I've been on my travels again. This time – and I hope you're impressed – I drove to Truro in Cornwall. It was on a Sunday and I used most of the daylight hours to get there. But here's the thing – the previous day I'd driven to Birmingham and back. Given that journey requires traversing the notorious 'Trans-Anglia Highway' or A14 as its better known, it's not to be sniffed at. At this point, if you drive for your living, I do accept you'll be saying, 'So flippin' what?'

But it got me thinking. On the route to the Midlands I drove past the inevitable roadworks which reduced some fine dual carriageways and motorways by a lane or two, imposing a speed limit for safety and then often for mile upon mile. When travelling at weekends, I'm used to seeing little or no activity behind the barriers, but was impressed to see lots of hi-vis-jacketed people hard at it, particularly on the M6 roadworks. In my experience, it's a rare sight of a weekend. Had I not been gripping the steering wheel, I'd have given them an enthusiastic thumbs up.

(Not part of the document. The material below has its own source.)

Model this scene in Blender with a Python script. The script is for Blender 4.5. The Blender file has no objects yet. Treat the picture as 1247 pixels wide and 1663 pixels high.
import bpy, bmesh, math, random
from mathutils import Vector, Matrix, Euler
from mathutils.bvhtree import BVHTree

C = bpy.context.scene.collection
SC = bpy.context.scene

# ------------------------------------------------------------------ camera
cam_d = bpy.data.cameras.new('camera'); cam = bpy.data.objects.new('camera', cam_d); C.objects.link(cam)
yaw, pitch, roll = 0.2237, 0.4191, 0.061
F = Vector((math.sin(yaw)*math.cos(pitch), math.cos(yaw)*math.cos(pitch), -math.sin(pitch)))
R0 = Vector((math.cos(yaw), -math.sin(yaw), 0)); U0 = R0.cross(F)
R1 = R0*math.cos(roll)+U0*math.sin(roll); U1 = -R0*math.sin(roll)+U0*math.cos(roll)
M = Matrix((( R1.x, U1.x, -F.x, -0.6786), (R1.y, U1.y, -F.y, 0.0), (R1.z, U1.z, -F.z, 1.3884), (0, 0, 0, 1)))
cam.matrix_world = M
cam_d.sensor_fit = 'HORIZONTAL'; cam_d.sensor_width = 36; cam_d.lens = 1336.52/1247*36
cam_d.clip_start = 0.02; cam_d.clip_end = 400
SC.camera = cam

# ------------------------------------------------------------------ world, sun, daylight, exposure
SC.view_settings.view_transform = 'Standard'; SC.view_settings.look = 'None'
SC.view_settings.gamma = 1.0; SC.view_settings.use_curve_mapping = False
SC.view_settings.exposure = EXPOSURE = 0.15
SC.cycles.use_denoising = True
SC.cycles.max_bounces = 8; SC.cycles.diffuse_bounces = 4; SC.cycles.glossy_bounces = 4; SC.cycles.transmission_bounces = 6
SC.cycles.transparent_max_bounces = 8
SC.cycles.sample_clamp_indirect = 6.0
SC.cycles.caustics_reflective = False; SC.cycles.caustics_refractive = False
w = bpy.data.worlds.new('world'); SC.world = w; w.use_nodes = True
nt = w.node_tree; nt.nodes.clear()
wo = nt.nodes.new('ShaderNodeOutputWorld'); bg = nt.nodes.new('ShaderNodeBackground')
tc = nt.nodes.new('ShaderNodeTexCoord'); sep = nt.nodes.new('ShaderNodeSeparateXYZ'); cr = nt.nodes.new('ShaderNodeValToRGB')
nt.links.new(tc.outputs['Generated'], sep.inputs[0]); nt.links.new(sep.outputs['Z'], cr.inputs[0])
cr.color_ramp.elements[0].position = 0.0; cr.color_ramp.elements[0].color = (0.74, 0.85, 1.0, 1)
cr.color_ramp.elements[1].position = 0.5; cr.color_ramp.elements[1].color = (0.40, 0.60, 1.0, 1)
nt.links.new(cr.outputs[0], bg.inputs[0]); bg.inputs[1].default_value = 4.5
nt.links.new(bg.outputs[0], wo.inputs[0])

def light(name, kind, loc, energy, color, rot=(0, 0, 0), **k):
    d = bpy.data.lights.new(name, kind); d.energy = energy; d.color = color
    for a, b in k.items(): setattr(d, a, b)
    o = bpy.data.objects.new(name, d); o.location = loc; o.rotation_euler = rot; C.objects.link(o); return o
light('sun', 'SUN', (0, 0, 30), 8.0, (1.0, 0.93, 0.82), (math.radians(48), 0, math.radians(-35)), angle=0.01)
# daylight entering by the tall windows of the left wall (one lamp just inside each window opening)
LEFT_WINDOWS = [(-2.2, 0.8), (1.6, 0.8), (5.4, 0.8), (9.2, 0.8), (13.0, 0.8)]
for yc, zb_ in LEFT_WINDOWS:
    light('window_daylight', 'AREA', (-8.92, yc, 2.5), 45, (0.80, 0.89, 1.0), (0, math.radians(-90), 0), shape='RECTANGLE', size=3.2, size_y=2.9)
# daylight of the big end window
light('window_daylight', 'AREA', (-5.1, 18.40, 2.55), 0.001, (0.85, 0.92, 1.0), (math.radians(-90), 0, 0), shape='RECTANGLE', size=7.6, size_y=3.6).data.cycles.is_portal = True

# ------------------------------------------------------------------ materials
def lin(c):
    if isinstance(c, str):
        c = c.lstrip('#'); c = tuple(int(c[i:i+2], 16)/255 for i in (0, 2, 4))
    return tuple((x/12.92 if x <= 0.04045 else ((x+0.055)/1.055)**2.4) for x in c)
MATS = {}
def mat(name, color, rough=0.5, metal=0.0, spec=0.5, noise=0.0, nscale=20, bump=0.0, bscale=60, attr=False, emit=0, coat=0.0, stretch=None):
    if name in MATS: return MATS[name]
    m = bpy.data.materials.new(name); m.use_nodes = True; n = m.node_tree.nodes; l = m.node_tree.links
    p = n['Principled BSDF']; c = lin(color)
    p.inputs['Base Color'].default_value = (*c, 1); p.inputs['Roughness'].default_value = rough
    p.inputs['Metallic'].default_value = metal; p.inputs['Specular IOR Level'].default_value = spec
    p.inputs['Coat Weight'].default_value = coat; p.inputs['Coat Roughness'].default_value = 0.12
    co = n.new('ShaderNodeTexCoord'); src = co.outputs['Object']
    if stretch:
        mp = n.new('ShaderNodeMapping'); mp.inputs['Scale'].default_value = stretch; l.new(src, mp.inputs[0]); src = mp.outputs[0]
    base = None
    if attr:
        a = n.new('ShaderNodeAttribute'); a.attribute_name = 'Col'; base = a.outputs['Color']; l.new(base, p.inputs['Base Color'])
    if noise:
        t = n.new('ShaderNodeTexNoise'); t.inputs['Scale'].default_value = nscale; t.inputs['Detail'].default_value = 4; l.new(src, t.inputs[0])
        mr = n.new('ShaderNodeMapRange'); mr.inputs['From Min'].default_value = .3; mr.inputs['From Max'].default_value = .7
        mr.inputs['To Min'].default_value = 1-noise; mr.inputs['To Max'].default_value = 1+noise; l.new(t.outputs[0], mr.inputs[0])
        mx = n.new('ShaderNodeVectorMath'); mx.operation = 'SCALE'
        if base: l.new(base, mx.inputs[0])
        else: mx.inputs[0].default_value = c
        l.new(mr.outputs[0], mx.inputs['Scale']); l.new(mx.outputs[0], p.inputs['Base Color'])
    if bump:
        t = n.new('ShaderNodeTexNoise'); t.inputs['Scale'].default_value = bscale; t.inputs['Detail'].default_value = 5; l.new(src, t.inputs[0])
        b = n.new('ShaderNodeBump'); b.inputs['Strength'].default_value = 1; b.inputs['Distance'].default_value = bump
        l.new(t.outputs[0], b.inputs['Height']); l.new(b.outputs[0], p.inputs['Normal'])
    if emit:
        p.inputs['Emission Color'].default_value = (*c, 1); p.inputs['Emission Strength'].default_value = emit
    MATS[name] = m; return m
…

I was quite excited as I set out on my Sunday journey. I enjoy a long drive. These days I'm on at least a dual carriageway barely two miles from my front door, right through to five miles out of Truro. I encountered the usual spate of roadworks none of which, if I'm honest, delayed me much at all, but in contrast to the Saturday, there was absolutely nothing going on behind the cones and barriers. I find this puzzling because surely the contractors might as well just get on with it. These days, with shift working, they could cut the length of disruption by working across seven days, couldn't they? Thankfully few of us around here have to endure a commute along the M4, but I know from my occasional midweek encounters with that motorway it can be at a standstill while heavy traffic copes with roadwork lane restrictions.

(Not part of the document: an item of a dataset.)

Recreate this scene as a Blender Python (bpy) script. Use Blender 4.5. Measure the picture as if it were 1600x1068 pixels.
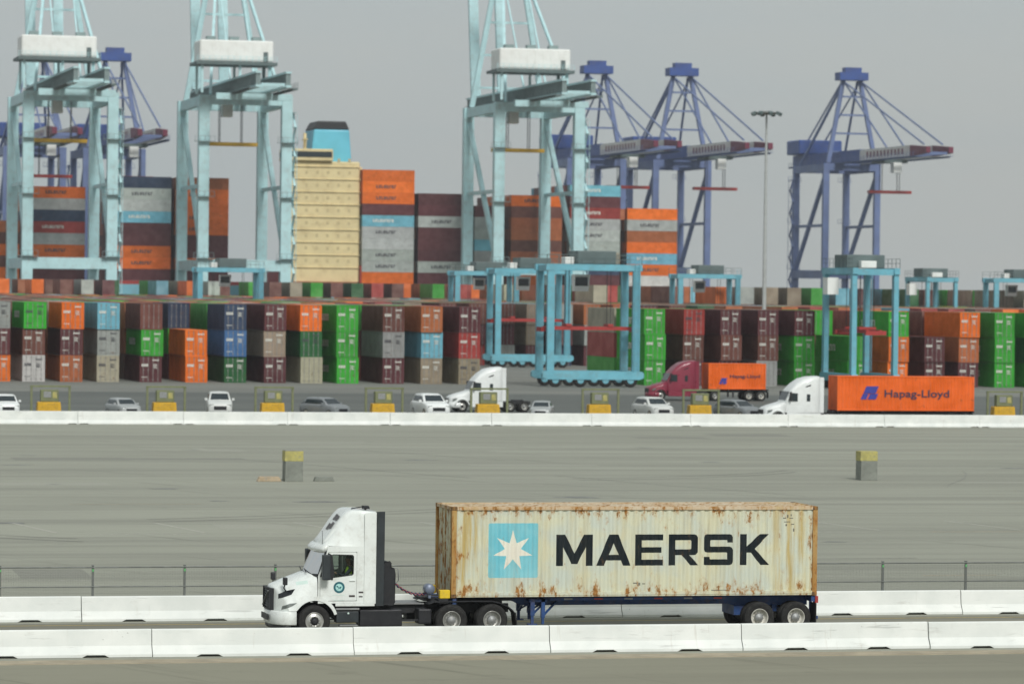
import bpy, bmesh, math, random
from mathutils import Vector, Matrix
from mathutils.bvhtree import BVHTree

for o in list(bpy.data.objects):
    bpy.data.objects.remove(o)
random.seed(7)
SC = bpy.context.scene
COL = SC.collection
R = math.radians

# ------------------------------------------------------------------ camera
CAM_H, YAW, PITCH, ROLL, FPX = 11.0435, 0.2383, 0.0139, 0.0124, 5926.29
fw = Vector((math.sin(YAW) * math.cos(PITCH), math.cos(YAW) * math.cos(PITCH), -math.sin(PITCH)))
r0 = Vector((math.cos(YAW), -math.sin(YAW), 0))
u0 = r0.cross(fw)
rt = math.cos(ROLL) * r0 + math.sin(ROLL) * u0
up = -math.sin(ROLL) * r0 + math.cos(ROLL) * u0
cam = bpy.data.cameras.new('camera')
cam.sensor_fit = 'HORIZONTAL'
cam.sensor_width = 36
cam.lens = FPX * 36 / 1600
cam.clip_start = 1
cam.clip_end = 20000
cam.dof.use_dof = True
cam.dof.focus_distance = 120.5
cam.dof.aperture_fstop = 1.6
cam_o = bpy.data.objects.new('camera', cam)
COL.objects.link(cam_o)
cam_o.matrix_world = Matrix(((rt.x, up.x, -fw.x, 0), (rt.y, up.y, -fw.y, 0), (rt.z, up.z, -fw.z, CAM_H), (0, 0, 0, 1)))
SC.camera = cam_o

# ------------------------------------------------------------------ sky, sun, exposure (overcast day)
SUN_EL, SUN_AZ = R(41), R(176)          # azimuth clockwise from +Y: behind the camera, to its right
world = bpy.data.worlds.new('World')
SC.world = world
world.use_nodes = True
wn, wl = world.node_tree.nodes, world.node_tree.links
wn.clear()
w_out = wn.new('ShaderNodeOutputWorld')
w_bg = wn.new('ShaderNodeBackground')
w_sky = wn.new('ShaderNodeTexSky')
w_sky.sky_type = 'NISHITA'
w_sky.sun_disc = False
w_sky.sun_elevation = SUN_EL
w_sky.sun_rotation = SUN_AZ
w_sky.air_density = 1.0
w_sky.dust_density = 4.0
w_tc = wn.new('ShaderNodeTexCoord')
w_map = wn.new('ShaderNodeMapping')
w_map.inputs['Scale'].default_value = (2.2, 2.2, 9.0)
w_no = wn.new('ShaderNodeTexNoise')
w_no.inputs['Scale'].default_value = 1.6
w_no.inputs['Detail'].default_value = 5
w_no.inputs['Roughness'].default_value = 0.55
w_rp = wn.new('ShaderNodeValToRGB')
w_rp.color_ramp.elements[0].position = 0.3
w_rp.color_ramp.elements[0].color = (2.88, 3.28, 3.42, 1)
w_rp.color_ramp.elements[1].position = 0.72
w_rp.color_ramp.elements[1].color = (3.36, 3.46, 3.32, 1)
w_mix = wn.new('ShaderNodeMix')
w_mix.data_type = 'RGBA'
w_mix.inputs[0].default_value = 0.94       # closed cloud cover over the clear sky
wl.new(w_tc.outputs['Generated'], w_map.inputs['Vector'])
wl.new(w_map.outputs['Vector'], w_no.inputs['Vector'])
wl.new(w_no.outputs['Fac'], w_rp.inputs['Fac'])
wl.new(w_sky.outputs['Color'], w_mix.inputs[6])
wl.new(w_rp.outputs['Color'], w_mix.inputs[7])
wl.new(w_mix.outputs[2], w_bg.inputs['Color'])
w_bg.inputs['Strength'].default_value = 0.092
wl.new(w_bg.outputs['Background'], w_out.inputs['Surface'])

sun = bpy.data.lights.new('sun', 'SUN')
sun.energy = 1.5
sun.angle = R(15)
sun.color = (1.0, 0.985, 0.945)
sun_o = bpy.data.objects.new('sun', sun)
COL.objects.link(sun_o)
sdir = Vector((math.sin(SUN_AZ) * math.cos(SUN_EL), math.cos(SUN_AZ) * math.cos(SUN_EL), math.sin(SUN_EL)))
sun_o.rotation_euler = (-sdir).to_track_quat('-Z', 'Y').to_euler()
sun_o.location = (0, 0, 80)

vs = SC.view_settings
vs.view_transform = 'Standard'
vs.look = 'None'
vs.exposure = 0.74
vs.gamma = 1
vs.use_curve_mapping = False
SC.cycles.max_bounces = 6
SC.cycles.transparent_max_bounces = 16
SC.cycles.volume_bounces = 0
SC.cycles.use_denoising = True

# ------------------------------------------------------------------ helpers
def bake(bm, name):
    me = bpy.data.meshes.new(name)
    bm.to_mesh(me)
    bm.free()
    return me

def link(name, data, mat=None, parent=None, loc=None, smooth=False):
    o = bpy.data.objects.new(name, data)
    COL.objects.link(o)
    if mat is not None and data is not None and not data.materials:
        for m in (mat if isinstance(mat, (list, tuple)) else [mat]):
            data.materials.append(m)
    if parent is not None:
        o.parent = parent
    if loc is not None:
        o.location = loc
    if smooth:
        data.polygons.foreach_set('use_smooth', [True] * len(data.polygons))
    return o

def tag(o, label, cat, group=None):
    o['label'] = label
    o['category'] = cat
    if group:
        o['group'] = group
    return o

def empty(name, loc=(0, 0, 0), rz=0):
    o = bpy.data.objects.new(name, None)
    COL.objects.link(o)
    o.empty_display_size = 0.3
    o.location = loc
    o.rotation_euler = (0, 0, rz)
    return o

def structure(o):
    o['kind'] = 'structure'
    return o

def copy_tree(o, parent=None):
    c = o.copy()
    COL.objects.link(c)
    c.parent = parent
    for ch in [k for k in bpy.data.objects if k.parent == o]:
        copy_tree(ch, c)
    return c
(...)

So why not use every possible moment to get on with the necessary work?

Having just tried to book a rail ticket for a Sunday at the end of January, I'm already stuck with the prospect of going via Cambridge because of the dreaded 'bus replacement.' Railtrack are hard at it somewhere between Norwich and London. When aren't they? All vital work on our railways, no doubt, but If it works to use a Sunday to minimise the disruption for the trains how come it doesn't apply to our roads? Surely, it's the same thing. There's usually less traffic on a Sunday and fewer big lorries, so why not take the chance to just get on with the work.

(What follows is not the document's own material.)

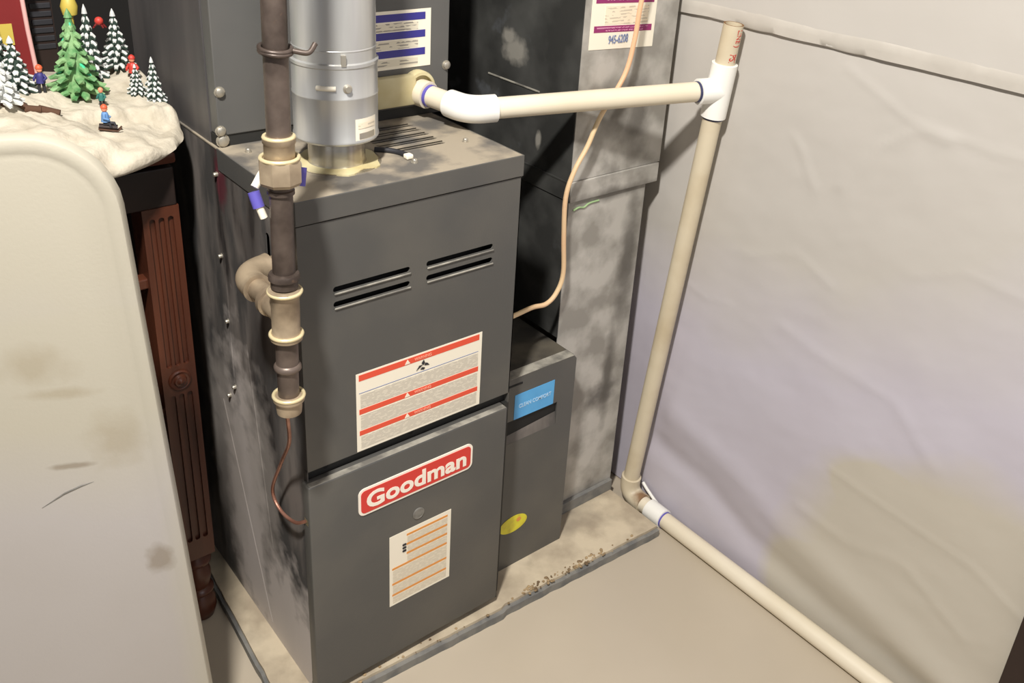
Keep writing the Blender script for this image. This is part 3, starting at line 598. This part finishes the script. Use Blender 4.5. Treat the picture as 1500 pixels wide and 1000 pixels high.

Yes, it would be lovely for all of us to shut down collectively for one day a week, and traditionally that was Sunday – but I've spent most of my life working on Sundays or part of a Sunday. As I journeyed south to Cornwall, I was passing delivery lorries, coaches and trains – all with working drivers. I pulled up at three lots of motorway services with busy staff keeping us all fed and watered. When I got to my destination, the hotel had plenty of staff serving Sunday customers. And the reason for my journey to the south-west? BBC Radio Cornwall, where there was a full day's broadcasting under way.

There's obviously a complex calculation, and I'm not clever enough to do it, which balances the cost of traveller's time wasted, against the funding of a seventh day getting on with roadworks.

Pretty much everything we consume travels on a lorry, so keep the main arteries of our country fully open as much as possible. If that means working across the full week and even floodlit around the clock, let's just do it.